Does Your Maternity Policy Discriminate Against Men?

paternity leaveIn August, the EEOC filed a lawsuit against Estee Lauder, claiming that its parental leave policy for new parents was discriminatory.

If this seems strange to you, I’m not surprised. After all, most maternity leave policies provide leave for new moms, right? But what about new dads?

If your parental leave policy focuses more on mothers than fathers, the EEOC might come after you for discrimination next!

Parental leave stats:

According to a study by the Society for Human Resource Management (SHRM), companies provided:

  • An average of 41 paid days of leave to moms
  • Only 22 paid days for dads

Estee Lauder grants new moms six weeks for child bonding, and new dads two weeks.
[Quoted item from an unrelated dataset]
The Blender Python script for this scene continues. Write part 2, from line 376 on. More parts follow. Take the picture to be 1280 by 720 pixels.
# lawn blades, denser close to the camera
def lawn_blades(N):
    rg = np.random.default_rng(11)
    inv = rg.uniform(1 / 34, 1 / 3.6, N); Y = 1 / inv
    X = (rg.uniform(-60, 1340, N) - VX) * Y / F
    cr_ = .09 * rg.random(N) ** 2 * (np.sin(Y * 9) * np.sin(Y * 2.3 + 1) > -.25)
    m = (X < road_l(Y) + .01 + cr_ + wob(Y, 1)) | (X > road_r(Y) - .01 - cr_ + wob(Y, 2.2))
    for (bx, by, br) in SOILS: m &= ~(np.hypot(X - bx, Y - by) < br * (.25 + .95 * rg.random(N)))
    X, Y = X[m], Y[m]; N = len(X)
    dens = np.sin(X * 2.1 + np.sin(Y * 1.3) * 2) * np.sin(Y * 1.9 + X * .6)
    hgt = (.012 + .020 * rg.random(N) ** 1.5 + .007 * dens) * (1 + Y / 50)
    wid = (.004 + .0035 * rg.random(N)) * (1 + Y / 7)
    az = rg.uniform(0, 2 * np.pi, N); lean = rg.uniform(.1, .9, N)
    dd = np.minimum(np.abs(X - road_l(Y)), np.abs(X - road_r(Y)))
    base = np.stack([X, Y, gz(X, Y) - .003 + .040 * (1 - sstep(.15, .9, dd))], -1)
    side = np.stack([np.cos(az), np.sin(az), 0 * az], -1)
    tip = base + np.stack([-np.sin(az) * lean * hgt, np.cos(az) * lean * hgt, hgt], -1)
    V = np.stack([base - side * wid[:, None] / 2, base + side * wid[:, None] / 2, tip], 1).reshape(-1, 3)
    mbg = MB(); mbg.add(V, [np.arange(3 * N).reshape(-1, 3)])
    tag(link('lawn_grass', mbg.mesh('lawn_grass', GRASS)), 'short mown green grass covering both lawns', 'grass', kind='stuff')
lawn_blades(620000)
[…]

Oftentimes companies provide plenty of time for new mothers to recover from childbirth and to bond with the new baby. Dads, if they receive paternity leave at all, may very well be given less time off than mom.

The EEOC thinks this is gender discrimination violating the Equal Pay Act and Title VII of the Civil Rights Act.

The Estee Lauder parental leave lawsuit:

The EEOC lawsuit against Estee Lauder is seeking back pay, damages and injunctive relief for all male employees at Estee Lauder who have been affected by the discriminatory leave benefit.

To quote the EEOC, “Federal law requires equal pay, including benefits, for equal work, and that applies to men as well as women.”

This will be an interesting case to watch and an interesting dialogue to participate in.

  • Do gender-specific paid leave policies reinforce gender stereotypes?
  • Do they discriminate?
  • Will the result be enhanced benefits for dads or fewer benefits for moms?

As gender pay equity remains a hot issue for women, it seems that men have perhaps found a gender equity issue of their own.